**Exercise objective**
Print every record below exactly as written.

[Scene modeling code data]
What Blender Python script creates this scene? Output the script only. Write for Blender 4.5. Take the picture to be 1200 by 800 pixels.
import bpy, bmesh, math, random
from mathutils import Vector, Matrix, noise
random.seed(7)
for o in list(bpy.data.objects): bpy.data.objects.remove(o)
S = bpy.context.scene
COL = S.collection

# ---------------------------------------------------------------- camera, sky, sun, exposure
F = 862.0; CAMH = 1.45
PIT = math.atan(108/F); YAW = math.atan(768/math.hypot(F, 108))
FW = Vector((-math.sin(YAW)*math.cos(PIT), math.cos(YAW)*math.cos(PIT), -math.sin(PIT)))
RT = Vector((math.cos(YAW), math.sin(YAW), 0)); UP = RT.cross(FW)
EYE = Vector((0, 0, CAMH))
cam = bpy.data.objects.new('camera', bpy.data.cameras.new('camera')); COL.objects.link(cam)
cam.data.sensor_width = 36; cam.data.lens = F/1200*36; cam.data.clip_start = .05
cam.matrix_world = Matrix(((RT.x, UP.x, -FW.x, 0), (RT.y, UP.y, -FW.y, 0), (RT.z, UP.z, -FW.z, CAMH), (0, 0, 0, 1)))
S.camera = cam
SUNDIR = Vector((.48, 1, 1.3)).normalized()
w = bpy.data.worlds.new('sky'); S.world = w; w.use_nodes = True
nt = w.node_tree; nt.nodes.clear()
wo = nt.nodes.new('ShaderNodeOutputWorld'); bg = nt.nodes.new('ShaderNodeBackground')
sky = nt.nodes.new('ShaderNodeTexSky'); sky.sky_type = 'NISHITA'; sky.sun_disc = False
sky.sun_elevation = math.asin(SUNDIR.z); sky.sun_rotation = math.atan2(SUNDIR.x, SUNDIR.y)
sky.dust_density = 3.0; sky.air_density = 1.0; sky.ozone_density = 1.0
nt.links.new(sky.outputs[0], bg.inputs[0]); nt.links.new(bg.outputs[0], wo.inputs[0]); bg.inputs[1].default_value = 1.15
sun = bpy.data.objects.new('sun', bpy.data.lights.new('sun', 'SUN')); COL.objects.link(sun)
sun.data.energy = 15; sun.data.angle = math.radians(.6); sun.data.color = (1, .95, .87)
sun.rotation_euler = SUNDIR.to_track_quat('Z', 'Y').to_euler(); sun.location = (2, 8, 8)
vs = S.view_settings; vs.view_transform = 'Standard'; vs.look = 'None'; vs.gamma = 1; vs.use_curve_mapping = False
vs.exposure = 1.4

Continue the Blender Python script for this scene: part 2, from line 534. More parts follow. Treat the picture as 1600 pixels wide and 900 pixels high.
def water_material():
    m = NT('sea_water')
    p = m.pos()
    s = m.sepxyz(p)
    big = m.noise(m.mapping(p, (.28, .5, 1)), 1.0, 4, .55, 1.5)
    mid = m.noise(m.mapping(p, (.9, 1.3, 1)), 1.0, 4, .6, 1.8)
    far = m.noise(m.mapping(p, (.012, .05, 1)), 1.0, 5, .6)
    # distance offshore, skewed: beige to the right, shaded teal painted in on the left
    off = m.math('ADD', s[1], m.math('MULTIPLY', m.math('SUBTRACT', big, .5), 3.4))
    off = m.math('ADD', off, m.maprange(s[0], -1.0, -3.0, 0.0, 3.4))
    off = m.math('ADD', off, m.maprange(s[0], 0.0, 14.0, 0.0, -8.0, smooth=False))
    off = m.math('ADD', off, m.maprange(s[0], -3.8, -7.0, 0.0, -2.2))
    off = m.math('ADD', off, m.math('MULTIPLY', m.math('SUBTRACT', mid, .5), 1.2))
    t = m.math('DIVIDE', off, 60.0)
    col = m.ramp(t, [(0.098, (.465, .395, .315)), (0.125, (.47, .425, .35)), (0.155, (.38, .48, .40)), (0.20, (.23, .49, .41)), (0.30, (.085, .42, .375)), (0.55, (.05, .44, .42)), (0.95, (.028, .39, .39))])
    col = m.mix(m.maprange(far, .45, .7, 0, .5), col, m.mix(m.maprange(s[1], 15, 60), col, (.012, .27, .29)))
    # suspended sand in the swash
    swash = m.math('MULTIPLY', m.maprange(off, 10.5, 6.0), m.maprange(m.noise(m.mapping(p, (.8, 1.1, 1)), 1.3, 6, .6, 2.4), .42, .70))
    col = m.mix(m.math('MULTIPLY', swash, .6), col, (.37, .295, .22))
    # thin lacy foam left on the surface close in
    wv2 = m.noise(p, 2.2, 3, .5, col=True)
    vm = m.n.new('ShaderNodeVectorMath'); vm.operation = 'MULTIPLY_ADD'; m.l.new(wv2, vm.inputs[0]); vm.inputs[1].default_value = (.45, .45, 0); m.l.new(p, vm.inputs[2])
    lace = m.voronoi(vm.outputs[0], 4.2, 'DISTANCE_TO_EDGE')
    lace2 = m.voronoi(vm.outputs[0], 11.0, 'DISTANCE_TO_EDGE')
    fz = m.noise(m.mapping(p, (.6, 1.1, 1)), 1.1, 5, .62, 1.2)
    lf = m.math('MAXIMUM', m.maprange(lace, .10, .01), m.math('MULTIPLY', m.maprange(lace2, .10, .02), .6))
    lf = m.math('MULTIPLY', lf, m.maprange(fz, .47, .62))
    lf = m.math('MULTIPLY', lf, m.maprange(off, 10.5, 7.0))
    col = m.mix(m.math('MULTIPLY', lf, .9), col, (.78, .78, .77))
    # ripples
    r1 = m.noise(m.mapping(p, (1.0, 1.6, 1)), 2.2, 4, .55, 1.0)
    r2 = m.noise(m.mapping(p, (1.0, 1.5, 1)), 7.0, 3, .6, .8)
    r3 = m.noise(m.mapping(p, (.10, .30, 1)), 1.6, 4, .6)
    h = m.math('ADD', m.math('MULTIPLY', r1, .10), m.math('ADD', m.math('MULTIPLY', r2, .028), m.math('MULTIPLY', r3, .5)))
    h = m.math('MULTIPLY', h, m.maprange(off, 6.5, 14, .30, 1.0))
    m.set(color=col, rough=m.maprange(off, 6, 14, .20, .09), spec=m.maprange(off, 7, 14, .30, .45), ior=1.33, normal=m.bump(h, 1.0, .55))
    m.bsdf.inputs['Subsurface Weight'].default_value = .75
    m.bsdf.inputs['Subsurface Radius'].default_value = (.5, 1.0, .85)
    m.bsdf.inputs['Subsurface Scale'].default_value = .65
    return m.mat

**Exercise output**
What Blender Python script creates this scene? Output the script only. Write for Blender 4.5. Take the picture to be 1200 by 800 pixels.
import bpy, bmesh, math, random
from mathutils import Vector, Matrix, noise
random.seed(7)
for o in list(bpy.data.objects): bpy.data.objects.remove(o)
S = bpy.context.scene
COL = S.collection

# ---------------------------------------------------------------- camera, sky, sun, exposure
F = 862.0; CAMH = 1.45
PIT = math.atan(108/F); YAW = math.atan(768/math.hypot(F, 108))
FW = Vector((-math.sin(YAW)*math.cos(PIT), math.cos(YAW)*math.cos(PIT), -math.sin(PIT)))
RT = Vector((math.cos(YAW), math.sin(YAW), 0)); UP = RT.cross(FW)
EYE = Vector((0, 0, CAMH))
cam = bpy.data.objects.new('camera', bpy.data.cameras.new('camera')); COL.objects.link(cam)
cam.data.sensor_width = 36; cam.data.lens = F/1200*36; cam.data.clip_start = .05
cam.matrix_world = Matrix(((RT.x, UP.x, -FW.x, 0), (RT.y, UP.y, -FW.y, 0), (RT.z, UP.z, -FW.z, CAMH), (0, 0, 0, 1)))
S.camera = cam
SUNDIR = Vector((.48, 1, 1.3)).normalized()
w = bpy.data.worlds.new('sky'); S.world = w; w.use_nodes = True
nt = w.node_tree; nt.nodes.clear()
wo = nt.nodes.new('ShaderNodeOutputWorld'); bg = nt.nodes.new('ShaderNodeBackground')
sky = nt.nodes.new('ShaderNodeTexSky'); sky.sky_type = 'NISHITA'; sky.sun_disc = False
sky.sun_elevation = math.asin(SUNDIR.z); sky.sun_rotation = math.atan2(SUNDIR.x, SUNDIR.y)
sky.dust_density = 3.0; sky.air_density = 1.0; sky.ozone_density = 1.0
nt.links.new(sky.outputs[0], bg.inputs[0]); nt.links.new(bg.outputs[0], wo.inputs[0]); bg.inputs[1].default_value = 1.15
sun = bpy.data.objects.new('sun', bpy.data.lights.new('sun', 'SUN')); COL.objects.link(sun)
sun.data.energy = 15; sun.data.angle = math.radians(.6); sun.data.color = (1, .95, .87)
sun.rotation_euler = SUNDIR.to_track_quat('Z', 'Y').to_euler(); sun.location = (2, 8, 8)
vs = S.view_settings; vs.view_transform = 'Standard'; vs.look = 'None'; vs.gamma = 1; vs.use_curve_mapping = False
vs.exposure = 1.4

Continue the Blender Python script for this scene: part 2, from line 534. More parts follow. Treat the picture as 1600 pixels wide and 900 pixels high.
def water_material():
    m = NT('sea_water')
    p = m.pos()
    s = m.sepxyz(p)
    big = m.noise(m.mapping(p, (.28, .5, 1)), 1.0, 4, .55, 1.5)
    mid = m.noise(m.mapping(p, (.9, 1.3, 1)), 1.0, 4, .6, 1.8)
    far = m.noise(m.mapping(p, (.012, .05, 1)), 1.0, 5, .6)
    # distance offshore, skewed: beige to the right, shaded teal painted in on the left
    off = m.math('ADD', s[1], m.math('MULTIPLY', m.math('SUBTRACT', big, .5), 3.4))
    off = m.math('ADD', off, m.maprange(s[0], -1.0, -3.0, 0.0, 3.4))
    off = m.math('ADD', off, m.maprange(s[0], 0.0, 14.0, 0.0, -8.0, smooth=False))
    off = m.math('ADD', off, m.maprange(s[0], -3.8, -7.0, 0.0, -2.2))
    off = m.math('ADD', off, m.math('MULTIPLY', m.math('SUBTRACT', mid, .5), 1.2))
    t = m.math('DIVIDE', off, 60.0)
    col = m.ramp(t, [(0.098, (.465, .395, .315)), (0.125, (.47, .425, .35)), (0.155, (.38, .48, .40)), (0.20, (.23, .49, .41)), (0.30, (.085, .42, .375)), (0.55, (.05, .44, .42)), (0.95, (.028, .39, .39))])
    col = m.mix(m.maprange(far, .45, .7, 0, .5), col, m.mix(m.maprange(s[1], 15, 60), col, (.012, .27, .29)))
    # suspended sand in the swash
    swash = m.math('MULTIPLY', m.maprange(off, 10.5, 6.0), m.maprange(m.noise(m.mapping(p, (.8, 1.1, 1)), 1.3, 6, .6, 2.4), .42, .70))
    col = m.mix(m.math('MULTIPLY', swash, .6), col, (.37, .295, .22))
    # thin lacy foam left on the surface close in
    wv2 = m.noise(p, 2.2, 3, .5, col=True)
    vm = m.n.new('ShaderNodeVectorMath'); vm.operation = 'MULTIPLY_ADD'; m.l.new(wv2, vm.inputs[0]); vm.inputs[1].default_value = (.45, .45, 0); m.l.new(p, vm.inputs[2])
    lace = m.voronoi(vm.outputs[0], 4.2, 'DISTANCE_TO_EDGE')
    lace2 = m.voronoi(vm.outputs[0], 11.0, 'DISTANCE_TO_EDGE')
    fz = m.noise(m.mapping(p, (.6, 1.1, 1)), 1.1, 5, .62, 1.2)
    lf = m.math('MAXIMUM', m.maprange(lace, .10, .01), m.math('MULTIPLY', m.maprange(lace2, .10, .02), .6))
    lf = m.math('MULTIPLY', lf, m.maprange(fz, .47, .62))
    lf = m.math('MULTIPLY', lf, m.maprange(off, 10.5, 7.0))
    col = m.mix(m.math('MULTIPLY', lf, .9), col, (.78, .78, .77))
    # ripples
    r1 = m.noise(m.mapping(p, (1.0, 1.6, 1)), 2.2, 4, .55, 1.0)
    r2 = m.noise(m.mapping(p, (1.0, 1.5, 1)), 7.0, 3, .6, .8)
    r3 = m.noise(m.mapping(p, (.10, .30, 1)), 1.6, 4, .6)
    h = m.math('ADD', m.math('MULTIPLY', r1, .10), m.math('ADD', m.math('MULTIPLY', r2, .028), m.math('MULTIPLY', r3, .5)))
    h = m.math('MULTIPLY', h, m.maprange(off, 6.5, 14, .30, 1.0))
    m.set(color=col, rough=m.maprange(off, 6, 14, .20, .09), spec=m.maprange(off, 7, 14, .30, .45), ior=1.33, normal=m.bump(h, 1.0, .55))
    m.bsdf.inputs['Subsurface Weight'].default_value = .75
    m.bsdf.inputs['Subsurface Radius'].default_value = (.5, 1.0, .85)
    m.bsdf.inputs['Subsurface Scale'].default_value = .65
    return m.mat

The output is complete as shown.